Longing and in need of this refreshing rain… let it pour… lovely post; thank you for sharing these words.
Awesome.
Lovely post.
I feel like you’ve given us this sacred and vulnerable glimpse into your family and world, my friend. I resonate with your desire to be filled to the brim and overflowing with God’s Spirit. I need it now too–awaiting those days of hot summer when I’ll be parched and thirsty. Thanks for splashing up a visual feast and an emotional downpour! Love having you at Wedded Wed too! 🙂
It’s been raining ever since summer break began here, and I was just grumbling about that tonight as I picked up toys INSIDE instead of outside where we would like to be playing- but your prayer, your appreciation for the rain, your heart here makes me want to step outside now and soak myself in all those puddles and drops. THANK YOU for the beautiful glimpse into your life and your heart. And thanks for stopping by the Overflow today- I totally agree with your summer philosophy.
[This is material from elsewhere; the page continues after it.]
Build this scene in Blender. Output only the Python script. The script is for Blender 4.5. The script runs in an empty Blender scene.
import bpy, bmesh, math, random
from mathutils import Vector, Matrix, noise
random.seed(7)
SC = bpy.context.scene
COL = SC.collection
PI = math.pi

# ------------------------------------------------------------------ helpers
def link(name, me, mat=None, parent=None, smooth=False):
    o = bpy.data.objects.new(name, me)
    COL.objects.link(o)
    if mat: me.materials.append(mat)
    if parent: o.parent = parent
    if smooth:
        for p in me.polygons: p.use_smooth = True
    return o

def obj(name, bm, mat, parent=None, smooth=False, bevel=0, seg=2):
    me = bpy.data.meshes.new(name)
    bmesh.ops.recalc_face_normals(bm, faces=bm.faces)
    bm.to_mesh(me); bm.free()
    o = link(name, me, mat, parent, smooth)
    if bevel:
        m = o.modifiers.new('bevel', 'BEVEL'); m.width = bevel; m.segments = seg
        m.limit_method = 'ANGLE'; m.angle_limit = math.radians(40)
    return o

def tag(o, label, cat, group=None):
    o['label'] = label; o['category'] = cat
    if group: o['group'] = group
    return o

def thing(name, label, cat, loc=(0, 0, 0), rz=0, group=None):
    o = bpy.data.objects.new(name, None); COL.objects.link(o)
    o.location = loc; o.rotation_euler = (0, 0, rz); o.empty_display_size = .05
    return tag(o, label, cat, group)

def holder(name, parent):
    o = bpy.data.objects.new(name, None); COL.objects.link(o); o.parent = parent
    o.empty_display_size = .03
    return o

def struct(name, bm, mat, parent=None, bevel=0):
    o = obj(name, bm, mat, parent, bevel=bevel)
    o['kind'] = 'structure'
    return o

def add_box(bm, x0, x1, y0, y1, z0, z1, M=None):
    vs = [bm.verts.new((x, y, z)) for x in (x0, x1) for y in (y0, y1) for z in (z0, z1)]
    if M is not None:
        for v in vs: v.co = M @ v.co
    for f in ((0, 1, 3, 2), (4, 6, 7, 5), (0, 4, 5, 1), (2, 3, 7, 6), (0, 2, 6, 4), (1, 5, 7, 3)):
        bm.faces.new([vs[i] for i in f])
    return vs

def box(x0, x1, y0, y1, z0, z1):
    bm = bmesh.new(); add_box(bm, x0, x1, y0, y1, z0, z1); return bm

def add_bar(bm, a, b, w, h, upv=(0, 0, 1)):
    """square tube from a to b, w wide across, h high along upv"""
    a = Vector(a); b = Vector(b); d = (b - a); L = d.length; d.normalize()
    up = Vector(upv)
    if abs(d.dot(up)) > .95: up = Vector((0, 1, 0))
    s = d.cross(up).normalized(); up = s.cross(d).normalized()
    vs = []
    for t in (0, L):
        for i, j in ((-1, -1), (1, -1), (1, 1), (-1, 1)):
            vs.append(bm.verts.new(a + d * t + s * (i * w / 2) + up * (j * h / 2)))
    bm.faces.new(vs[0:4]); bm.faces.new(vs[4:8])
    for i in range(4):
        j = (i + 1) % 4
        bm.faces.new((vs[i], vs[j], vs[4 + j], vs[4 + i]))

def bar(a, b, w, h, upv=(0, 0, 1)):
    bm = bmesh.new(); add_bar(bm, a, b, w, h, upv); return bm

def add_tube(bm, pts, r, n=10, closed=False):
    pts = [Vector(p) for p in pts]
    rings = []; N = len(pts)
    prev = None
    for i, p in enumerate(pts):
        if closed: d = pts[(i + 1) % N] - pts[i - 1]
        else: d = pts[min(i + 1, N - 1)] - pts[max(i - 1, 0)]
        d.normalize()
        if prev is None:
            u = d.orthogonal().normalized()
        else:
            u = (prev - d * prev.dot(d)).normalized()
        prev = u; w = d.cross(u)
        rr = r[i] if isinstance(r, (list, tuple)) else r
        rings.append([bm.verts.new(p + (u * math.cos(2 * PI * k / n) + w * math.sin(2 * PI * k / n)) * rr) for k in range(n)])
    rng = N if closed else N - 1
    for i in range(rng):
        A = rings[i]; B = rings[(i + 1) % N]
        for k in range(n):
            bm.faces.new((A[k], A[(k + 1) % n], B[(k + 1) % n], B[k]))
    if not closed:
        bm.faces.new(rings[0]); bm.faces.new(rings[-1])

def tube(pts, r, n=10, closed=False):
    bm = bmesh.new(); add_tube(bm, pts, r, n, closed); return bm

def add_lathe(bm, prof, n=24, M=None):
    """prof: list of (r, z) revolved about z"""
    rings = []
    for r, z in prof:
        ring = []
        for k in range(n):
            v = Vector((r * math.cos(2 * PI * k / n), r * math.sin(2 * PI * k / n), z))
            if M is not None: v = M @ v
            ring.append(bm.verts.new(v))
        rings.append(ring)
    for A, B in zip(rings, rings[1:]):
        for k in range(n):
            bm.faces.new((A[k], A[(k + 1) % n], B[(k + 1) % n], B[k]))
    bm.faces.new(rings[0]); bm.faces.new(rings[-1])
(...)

I have grown to LOVE the gaps; the time to just BE, time to let spontaneous ideas erupt, and time to press through “boredom” into creativity. Just yesterday I looked out the window (in between rainstorms) and my middle daughter was building a “hut” with wood pieces and blankets. She had three brown baby dolls slung across her hip in a self-invented “snuggly” (made with a belt and a ripped up crib sheet) and she was pretending to haul water in a bucket on her head. When I asked what she was playing, she just simply said, “Africa” 🙂 Ahh.. summer. Wishing you a sweet season with your boys and more of the Spirit. May that He rain on us all!
‘Holy Spirit rain’ … yes. absolutely!
Beautiful heart prayer, friend. God hears your cries.